No-one is an authority on anyone else’s views but their own and no-one should be forced into a certain viewpoint irrespective of factual correctness. Evidence is just evidence. Interpretation is carried out by humans with human flaws. If you take your own argument a step or two further Prof Cox you will see the tyranny of your logic and recognise that we must be allowed to make mistakes irrespective of the quality of communication available.

Very quick thought that I don’t want to loose;
I’ve been working with Kuhnian interpretation of scientific paradigms and was wondering if there was anything inherently gender-oriented within those definitions. For example the causal/Newtonian paradigm is all sharp divisions, yes/no, few grey areas, little space for discussion. It feels stereotypically masculine. Whereas the probabilistic paradigm is all curves, no sharp divisions, few answers that are just black or white, very perspectival and multivocal. It feels slightly feminine, to me at least.

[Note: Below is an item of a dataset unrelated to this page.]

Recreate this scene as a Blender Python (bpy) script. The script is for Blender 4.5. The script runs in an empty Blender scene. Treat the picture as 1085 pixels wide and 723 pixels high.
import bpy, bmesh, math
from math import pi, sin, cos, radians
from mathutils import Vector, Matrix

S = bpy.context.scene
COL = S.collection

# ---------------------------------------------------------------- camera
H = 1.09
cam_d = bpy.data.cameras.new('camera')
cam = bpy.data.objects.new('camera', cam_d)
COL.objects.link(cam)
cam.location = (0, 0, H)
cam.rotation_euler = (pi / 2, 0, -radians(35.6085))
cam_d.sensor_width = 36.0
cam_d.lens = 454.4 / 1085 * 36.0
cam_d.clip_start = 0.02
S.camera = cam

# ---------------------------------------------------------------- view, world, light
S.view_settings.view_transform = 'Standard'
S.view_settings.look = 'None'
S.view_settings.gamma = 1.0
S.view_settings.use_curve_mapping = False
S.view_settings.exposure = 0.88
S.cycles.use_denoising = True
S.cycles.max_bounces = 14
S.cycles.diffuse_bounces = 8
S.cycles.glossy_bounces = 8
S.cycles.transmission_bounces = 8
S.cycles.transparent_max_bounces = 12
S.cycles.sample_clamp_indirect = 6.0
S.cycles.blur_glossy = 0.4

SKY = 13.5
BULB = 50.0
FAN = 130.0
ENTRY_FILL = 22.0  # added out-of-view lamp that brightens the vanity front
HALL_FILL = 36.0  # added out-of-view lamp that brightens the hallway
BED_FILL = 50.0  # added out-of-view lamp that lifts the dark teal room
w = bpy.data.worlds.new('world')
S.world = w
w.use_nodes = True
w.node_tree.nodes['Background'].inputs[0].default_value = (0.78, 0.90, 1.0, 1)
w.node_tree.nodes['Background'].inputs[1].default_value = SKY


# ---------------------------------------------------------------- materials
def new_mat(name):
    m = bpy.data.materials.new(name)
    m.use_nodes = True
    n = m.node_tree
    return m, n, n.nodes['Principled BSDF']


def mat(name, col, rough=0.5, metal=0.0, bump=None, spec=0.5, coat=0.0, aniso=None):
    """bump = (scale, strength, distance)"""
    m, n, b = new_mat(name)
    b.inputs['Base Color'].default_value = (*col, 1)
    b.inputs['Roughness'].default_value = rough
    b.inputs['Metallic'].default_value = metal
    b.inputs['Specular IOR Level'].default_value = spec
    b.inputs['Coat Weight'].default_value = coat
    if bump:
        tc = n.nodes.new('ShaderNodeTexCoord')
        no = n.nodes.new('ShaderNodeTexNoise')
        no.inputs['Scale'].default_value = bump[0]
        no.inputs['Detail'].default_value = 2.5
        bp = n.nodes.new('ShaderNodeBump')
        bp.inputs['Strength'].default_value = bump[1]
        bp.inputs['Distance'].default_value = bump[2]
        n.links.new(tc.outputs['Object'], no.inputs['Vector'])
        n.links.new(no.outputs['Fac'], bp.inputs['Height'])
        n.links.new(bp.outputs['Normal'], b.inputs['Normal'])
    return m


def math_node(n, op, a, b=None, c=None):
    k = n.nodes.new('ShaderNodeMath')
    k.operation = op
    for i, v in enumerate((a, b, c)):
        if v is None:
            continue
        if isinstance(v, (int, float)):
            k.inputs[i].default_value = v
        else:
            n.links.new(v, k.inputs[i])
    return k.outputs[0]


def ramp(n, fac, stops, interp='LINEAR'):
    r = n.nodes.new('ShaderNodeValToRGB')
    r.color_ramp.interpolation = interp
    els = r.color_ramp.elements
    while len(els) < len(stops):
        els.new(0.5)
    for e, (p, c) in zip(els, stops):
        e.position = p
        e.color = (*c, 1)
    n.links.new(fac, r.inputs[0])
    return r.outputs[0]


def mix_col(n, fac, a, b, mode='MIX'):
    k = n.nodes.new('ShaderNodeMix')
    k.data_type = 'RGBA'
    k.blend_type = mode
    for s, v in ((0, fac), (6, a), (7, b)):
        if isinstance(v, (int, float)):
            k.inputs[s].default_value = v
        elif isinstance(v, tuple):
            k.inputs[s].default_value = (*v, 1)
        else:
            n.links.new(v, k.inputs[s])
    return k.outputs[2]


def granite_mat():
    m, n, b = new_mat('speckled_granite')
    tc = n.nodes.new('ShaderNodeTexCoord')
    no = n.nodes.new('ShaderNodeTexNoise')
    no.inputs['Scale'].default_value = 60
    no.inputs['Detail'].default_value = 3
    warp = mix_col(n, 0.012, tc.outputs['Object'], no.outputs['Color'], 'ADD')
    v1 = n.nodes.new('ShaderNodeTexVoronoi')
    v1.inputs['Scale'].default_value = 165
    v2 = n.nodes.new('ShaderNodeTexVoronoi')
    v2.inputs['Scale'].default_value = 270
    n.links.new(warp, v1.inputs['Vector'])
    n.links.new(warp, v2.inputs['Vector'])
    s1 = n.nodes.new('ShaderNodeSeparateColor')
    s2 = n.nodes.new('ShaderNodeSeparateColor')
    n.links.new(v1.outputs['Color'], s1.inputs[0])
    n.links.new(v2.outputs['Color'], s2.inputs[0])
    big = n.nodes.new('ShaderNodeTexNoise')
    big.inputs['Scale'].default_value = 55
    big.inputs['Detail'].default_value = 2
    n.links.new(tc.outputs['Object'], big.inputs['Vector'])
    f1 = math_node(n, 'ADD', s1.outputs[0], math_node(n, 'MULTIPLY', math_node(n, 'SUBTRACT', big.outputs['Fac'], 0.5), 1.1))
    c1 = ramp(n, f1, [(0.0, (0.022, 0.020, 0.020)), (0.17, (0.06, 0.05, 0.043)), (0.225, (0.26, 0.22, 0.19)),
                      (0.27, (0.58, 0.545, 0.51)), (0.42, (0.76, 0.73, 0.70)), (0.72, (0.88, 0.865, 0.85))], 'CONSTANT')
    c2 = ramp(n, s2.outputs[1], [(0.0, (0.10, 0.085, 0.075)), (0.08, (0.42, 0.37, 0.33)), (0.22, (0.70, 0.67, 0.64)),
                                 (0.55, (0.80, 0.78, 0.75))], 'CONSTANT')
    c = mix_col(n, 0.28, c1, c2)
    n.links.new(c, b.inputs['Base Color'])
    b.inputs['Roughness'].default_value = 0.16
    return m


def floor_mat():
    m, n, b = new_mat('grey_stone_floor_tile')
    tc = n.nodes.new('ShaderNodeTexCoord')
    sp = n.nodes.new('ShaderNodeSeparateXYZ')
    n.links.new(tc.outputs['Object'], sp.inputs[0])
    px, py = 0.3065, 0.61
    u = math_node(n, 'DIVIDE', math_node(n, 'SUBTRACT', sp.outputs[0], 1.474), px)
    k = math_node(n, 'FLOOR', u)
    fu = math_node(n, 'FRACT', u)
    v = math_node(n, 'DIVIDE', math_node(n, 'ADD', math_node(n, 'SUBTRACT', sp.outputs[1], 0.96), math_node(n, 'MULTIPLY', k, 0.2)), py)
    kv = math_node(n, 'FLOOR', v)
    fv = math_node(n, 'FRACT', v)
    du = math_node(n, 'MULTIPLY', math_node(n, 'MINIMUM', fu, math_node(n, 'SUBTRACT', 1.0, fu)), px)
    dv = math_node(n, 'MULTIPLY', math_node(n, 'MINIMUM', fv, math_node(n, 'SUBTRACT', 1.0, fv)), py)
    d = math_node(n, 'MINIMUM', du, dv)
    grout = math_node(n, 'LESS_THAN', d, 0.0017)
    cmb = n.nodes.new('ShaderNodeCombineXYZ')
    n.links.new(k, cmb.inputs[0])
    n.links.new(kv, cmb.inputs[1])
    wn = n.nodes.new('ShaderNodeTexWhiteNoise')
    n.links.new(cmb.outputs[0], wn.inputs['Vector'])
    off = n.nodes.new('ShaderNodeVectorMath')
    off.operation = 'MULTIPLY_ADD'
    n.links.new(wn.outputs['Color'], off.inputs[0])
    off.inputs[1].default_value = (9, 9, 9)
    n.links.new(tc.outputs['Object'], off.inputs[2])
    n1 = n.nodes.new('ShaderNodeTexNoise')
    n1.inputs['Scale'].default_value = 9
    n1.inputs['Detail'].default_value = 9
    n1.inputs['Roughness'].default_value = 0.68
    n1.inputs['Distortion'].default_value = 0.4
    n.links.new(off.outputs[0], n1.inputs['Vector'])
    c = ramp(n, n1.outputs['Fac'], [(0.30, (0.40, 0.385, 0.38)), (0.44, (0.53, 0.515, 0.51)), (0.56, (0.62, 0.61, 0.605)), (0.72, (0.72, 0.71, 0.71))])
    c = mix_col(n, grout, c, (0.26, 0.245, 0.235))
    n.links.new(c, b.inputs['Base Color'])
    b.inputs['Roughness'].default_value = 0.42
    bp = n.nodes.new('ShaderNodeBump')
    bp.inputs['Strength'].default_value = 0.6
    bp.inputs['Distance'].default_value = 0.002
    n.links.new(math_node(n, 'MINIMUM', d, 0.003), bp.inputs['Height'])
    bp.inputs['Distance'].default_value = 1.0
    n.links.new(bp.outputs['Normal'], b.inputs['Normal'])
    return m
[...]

It is just a thought sketch and may just be me being all synaesthetic, but could it be that in the way we describe current science we may be imbuing it with a feminine pseudo-gender which is at odds with all previous science and contributes to the difficulty we have with getting to grips with probabilistic science in general.
I’ve not done the research but it seems to me that there should be plenty of work available on how the different genders deal with things like ‘risk’. Anyway just a thought.

I’ve put forward the proposition that different Kuhnian scientific paradigms have associated with them different modes of argument (Newtonian-causal, Einsteinian-relativistic, Quantum/complex-probabilistic). This shouldn’t be a big surprise and is almost a definition for a paradigm shift in itself.

What I would like to suggest is that in order to perform an argument for or against a specific piece of science the rhetorical tools that you employ must be of at least the same level as the science itself. So you cannot employ causal arguments in a debate about the aerodynamics of Formula One racing cars and hope to win, but you could employ causal arguments of momentum transfer when discussing the science of playing snooker. Likewise the basic chemistry of cooking has no use for relativistic rhetoric, but the evaluation of emotional response only really has meaning in relative terms. You could not hope to argue successfully that a weather system will or will not respond to your building of a new house in simple black and white terms, but you may be successful if you provide a probability factor that you will induce a rain shadow on your new garden by raising the roof-line by a meter.

So if we take this thesis one step further we have a ready made quality of debate-o-meter. All we need to do is look at the paradigmic position of the arguers with respect to the subject matter of the argument to give a gross overview of whether one or other will be able to defend his position. Those who use the correct tools for the subject being more likely to win the argument because the opponent has not understood that in order to argue a scientific position you must first understand where that position fits in the schema of scientific paradigms.

At this point I should just state that we can definitely use a scale of increasing effectiveness (causal-relativistic-probabilistic) because scientific discovery is cumulative and even scientific dead ends like phlogiston taught scientific method by error.

So next time you read or have a real debate about a subject that has science at its heart look at the paradigm that your argument belongs to against the paradigm that the science belongs to.

Thats it. A simple one today.
Fit the argument to the paradigm and you will have more success.
and
Later paradigms are more likely to win than early paradigms.

However this has an potentially vast implication regarding scientific communication, the use of experts, the role of education in democracies, all sorts of things. We may get to those eventually.